David Wilson, chairman of the Ontario Securities Commission, today announced that the regulator has created a new position of special independent advisor on enforcement and ethics matters.

Speaking at the Ontario Securities Commission’s annual conference known as Dialogue with the OSC, in Toronto today, Wilson said this new fulltime position will report directly to him and the OSC’s executive director. The job is to provide independent advice to the chairman and executive director on enforcement issues.

Wilson noted that the appointment of such an advisor is consistent with a key recommendation made by the Allen Committee Task Force in 2006. “We believe the Special Advisor will bring tremendous insights and expertise to our enforcement work,” he said.

Wilson also reported that the Securities Fraud Enforcement Working Group, which was created a year go by the federal, provincial and territorial ministers responsible for justice, and which he co-chaired, delivered its recommendations two weeks ago. He called for the ministers to take steps to improve enforcement. “There is no good reason that I can think of for a lack of action,” he noted.

To improve enforcement, he said that the group recognized that co-operation, coordination and consistency must improve across jurisdictions. That includes better resource sharing between provinces, more evidence gathering tools for investigators, and improvements in information sharing between regulators and police. Case assessment also needs to be streamlined, he noted.

The ministers do recognize that securities fraud causes “serious harm” to victims, Wilson allowed. “They have expressed broad support for our recommendations and have asked that further work be done ‘to examine them for analysis and implementation’,” he said.

In a panel on enforcement following Wilson’s remarks, Mike Watson, director of enforcement at the OSC, noted that his department is seeing a big increase in boiler rooms carrying out illegal distributions.

Earlier this year, the OSC established a unit to target these sorts of activities, and Watson said that it anticipated uncovering 10-12 cases a year, but its case pipeline far exceeds that number, he reported. Watson added that these sorts of crimes have a “huge impact on vulnerable people”.
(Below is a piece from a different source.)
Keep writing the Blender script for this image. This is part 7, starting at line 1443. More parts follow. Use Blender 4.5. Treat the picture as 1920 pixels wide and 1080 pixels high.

On the subject of retail investor protection, Wilson stressed that a planned new point of sale framework for mutual funds and segregated funds will provide investors with meaningful information, written in plain language, when they need it most – before they decide to buy a fund. And, under their proposed registration reform rules, regulators have also proposed a mandatory requirement that all registrants — including those who aren’t IDA or MFDA members — must participate in an independent dispute-resolution service. “This would allow investors to seek compensation without having to go to court,” he noted.

“But the backbone of individual investor protection is the rigorous regulatory oversight of the intermediaries who deal with retail investors,” Wilson said. “As the delegator, we have a duty to monitor their performance with both intensity and rigour,” he noted. “We have to set the appropriate regulatory priorities. Then, we must respond in a timely way.”

Additionally, Wilson noted that one of the biggest challenges for securities regulators right now is the crisis in the credit markets around the world. On that front, he said that the OSC is supportive of the efforts of the International Organization of Securities Commissions. “We’re very supportive of IOSCO’s deliberate, thoughtful action to address the liquidity crisis. As a group, regulators are reacting with a global approach to the credit crisis – but not over-reacting,” he said. “Precipitous change tends only to create additional problems and unnecessary new burdens.”